The insurrection comes and goes, the rebels are scattered, captured, or killed, and Kane is saved from the gallows only to be deported with one hundred others to a penal colony on Tasmania, off the coast of Australia. It is hard to credit that conditions such as Kane encounters in this book existed only 160 years ago: the plague-ridden convict ships, chain-gangs, and sadistic torture prisons .
This is not light reading, but you'll keep the pages turning, believe me. Still there is hope. Hope that transcends rational calculation and imbues the convicts with the will to survive. This can take one form only: escape. And when the terrors of the sea have been vanquished, there are the horrors of cannibalism in a land so vast and forbidding that the chances of survival shrink daily until, after all manner of adventures, Jeremy Kane, alone, proves that hope reinforced by straight thinking and determination pays off.
For this reader, it was the story with its myriad characters, their encounters with danger, and the impact of events on character development that held me.
As for Australia, the author dares to defy political correctness by describing aboriginal life, warts and all, an important corrective to the myth that such societies enjoyed some kind of Golden Age until this was overturned by newcomers. Whatever your interests, read Jeremy Kane and enjoy.
-- Brig. Gen. Maurice Tugwell (rtd),
Director,Centre for Conflict Studies,
University of New Brunswick, Canada.

View on Amazon View on AbeBooks View on Kobo View on B.Depository View on eBay View on Walmart

“Jeremy Kane: A Canadian Historical Adventure Novel Of The 1837 Mackenzie Rebellion And Its Brutal Aftermath In The Australian Penal Colonies.”

A young Ontario rebel's adventures in love, politics, and war, amidst violent events that helped shape Canada's early nationhood. Romantically involved with two beautiful -- and very different -- young sisters, Jeremy is caught up in the 1837 Mackenzie Rebellion, its ruthless suppression, and the deportation of 100 Canadian rebels and American sympathizers to the brutal penal colonies of Australia. There, he endures the hell of convict chain-gangs, tribal savagery, magnificent wilderness, unselfish devotion, and eventual triumph of the human spirit.
Colonial intrigue, battlefields, sensuality, harsh prison-camps, and primitive aboriginal life are described with unblinking realism. Mixing actual history with fast-paced story-telling, filled with colorful characters and period detail, Jeremy Kane is a masterful re-creation of 19th Century Canada and Australia's untamed Outback, combining an unforgettable love story with a saga of courage, and triumph of the human. [Maps and illustrations.]

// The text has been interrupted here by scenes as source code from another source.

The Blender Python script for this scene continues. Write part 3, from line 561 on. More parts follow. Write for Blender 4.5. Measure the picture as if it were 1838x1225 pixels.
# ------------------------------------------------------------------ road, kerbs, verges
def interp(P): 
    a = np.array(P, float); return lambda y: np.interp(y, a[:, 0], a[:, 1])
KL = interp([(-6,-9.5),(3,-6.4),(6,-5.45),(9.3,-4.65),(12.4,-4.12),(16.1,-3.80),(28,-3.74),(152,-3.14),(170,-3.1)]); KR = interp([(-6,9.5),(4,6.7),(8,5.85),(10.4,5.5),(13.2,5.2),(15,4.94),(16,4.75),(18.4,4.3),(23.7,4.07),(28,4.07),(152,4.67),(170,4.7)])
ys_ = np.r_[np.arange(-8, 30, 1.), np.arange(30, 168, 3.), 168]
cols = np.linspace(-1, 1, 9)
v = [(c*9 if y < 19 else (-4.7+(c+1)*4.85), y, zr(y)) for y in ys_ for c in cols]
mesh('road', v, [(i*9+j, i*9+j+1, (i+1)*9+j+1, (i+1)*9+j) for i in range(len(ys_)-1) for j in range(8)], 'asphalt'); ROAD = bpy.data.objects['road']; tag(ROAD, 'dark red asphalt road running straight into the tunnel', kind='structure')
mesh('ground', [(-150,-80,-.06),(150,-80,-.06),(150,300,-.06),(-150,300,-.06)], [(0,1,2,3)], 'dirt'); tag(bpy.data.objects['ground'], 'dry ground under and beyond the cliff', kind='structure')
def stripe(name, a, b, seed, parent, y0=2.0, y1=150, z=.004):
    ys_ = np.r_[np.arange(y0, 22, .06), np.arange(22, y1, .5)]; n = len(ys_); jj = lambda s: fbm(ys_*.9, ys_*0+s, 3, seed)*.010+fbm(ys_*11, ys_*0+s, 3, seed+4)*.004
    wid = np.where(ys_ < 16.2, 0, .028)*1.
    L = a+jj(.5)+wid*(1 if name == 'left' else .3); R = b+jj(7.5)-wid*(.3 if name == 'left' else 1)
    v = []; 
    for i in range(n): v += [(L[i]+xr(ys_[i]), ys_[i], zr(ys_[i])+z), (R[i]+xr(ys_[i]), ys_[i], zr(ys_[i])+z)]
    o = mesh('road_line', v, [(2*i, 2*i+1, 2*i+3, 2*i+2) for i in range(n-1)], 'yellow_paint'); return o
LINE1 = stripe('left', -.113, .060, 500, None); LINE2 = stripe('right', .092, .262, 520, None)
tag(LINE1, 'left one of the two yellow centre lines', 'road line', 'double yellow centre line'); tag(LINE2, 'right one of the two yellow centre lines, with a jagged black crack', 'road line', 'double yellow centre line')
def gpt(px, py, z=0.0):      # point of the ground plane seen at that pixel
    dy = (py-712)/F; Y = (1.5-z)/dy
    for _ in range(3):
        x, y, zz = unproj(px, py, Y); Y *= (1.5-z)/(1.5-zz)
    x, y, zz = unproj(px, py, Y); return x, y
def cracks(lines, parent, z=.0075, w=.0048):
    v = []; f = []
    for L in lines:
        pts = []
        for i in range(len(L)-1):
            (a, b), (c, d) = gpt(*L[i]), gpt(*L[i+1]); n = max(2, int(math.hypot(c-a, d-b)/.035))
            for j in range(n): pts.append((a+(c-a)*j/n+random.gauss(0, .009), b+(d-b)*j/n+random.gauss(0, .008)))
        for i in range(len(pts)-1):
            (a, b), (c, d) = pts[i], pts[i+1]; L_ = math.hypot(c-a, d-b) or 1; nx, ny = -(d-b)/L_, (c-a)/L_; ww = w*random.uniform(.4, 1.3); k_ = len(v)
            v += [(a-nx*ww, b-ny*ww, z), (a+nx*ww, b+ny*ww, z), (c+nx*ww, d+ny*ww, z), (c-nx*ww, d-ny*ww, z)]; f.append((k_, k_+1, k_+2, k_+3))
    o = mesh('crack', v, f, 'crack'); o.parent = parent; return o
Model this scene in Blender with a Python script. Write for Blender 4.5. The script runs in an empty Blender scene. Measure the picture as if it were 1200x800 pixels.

Review by Brig. Maurice Tugwell.
This is a Big book. Big in its geographical scope and its extraordinary capacity to bring alive the Canada and Australia of the 1830s, and the author's ability to spin his compelling story through the words, deeds and thoughts of his main character.
Yes, Kane is the hero, yet so completely is he submerged in the actual events that overtake him, that we accept the man as every bit as real as the true-life governors, colonels, rebel leaders, and jailors he meets. This is the art of historical fiction, and Sidney Allinson has it in spades.
Without once distorting or overstating the often terrifying events and conditions that confront Kane and his fellows, the author breathes life into a fascinating period of history about which all too little is understood.
We meet Jeremy Kane during the heady days that led up to the Mackenzie Rebellion in colonial Upper Canada - today's Ontario. Reformist and populist, the rebellion was led by the crabby old Scot whose name commemorates it. The trusting and rather unworldly young Kane supports Mackenzie as an act of patriotism. Canada is being misgoverned by the 'Family Compact' of local shysters, and the lackadaisical British do nothing about it.
The insurrection comes and goes, the rebels are scattered, captured, or killed, and Kane is saved from the gallows only to be deported with one hundred others to a penal colony on Tasmania, off the coast of Australia. It is hard to credit that conditions such as Kane encounters in this book existed only 160 years ago: the plague-ridden convict ships, chain-gangs, and sadistic torture prisons .
This is not light reading, but you'll keep the pages turning, believe me. Still there is hope. Hope that transcends rational calculation and imbues the convicts with the will to survive. This can take one form only: escape. And when the terrors of the sea have been vanquished, there are the horrors of cannibalism in a land so vast and forbidding that the chances of survival shrink daily until, after all manner of adventures, Jeremy Kane, alone, proves that hope reinforced by straight thinking and determination pays off.
For this reader, it was the story with its myriad characters, their encounters with danger, and the impact of events on character development that held me.
As for Australia, the author dares to defy political correctness by describing aboriginal life, warts and all, an important corrective to the myth that such societies enjoyed some kind of Golden Age until this was overturned by newcomers. Whatever your interests, read Jeremy Kane and enjoy.
-- Brig. Gen. Maurice Tugwell (rtd),
Director,Centre for Conflict Studies,
University of New Brunswick, Canada.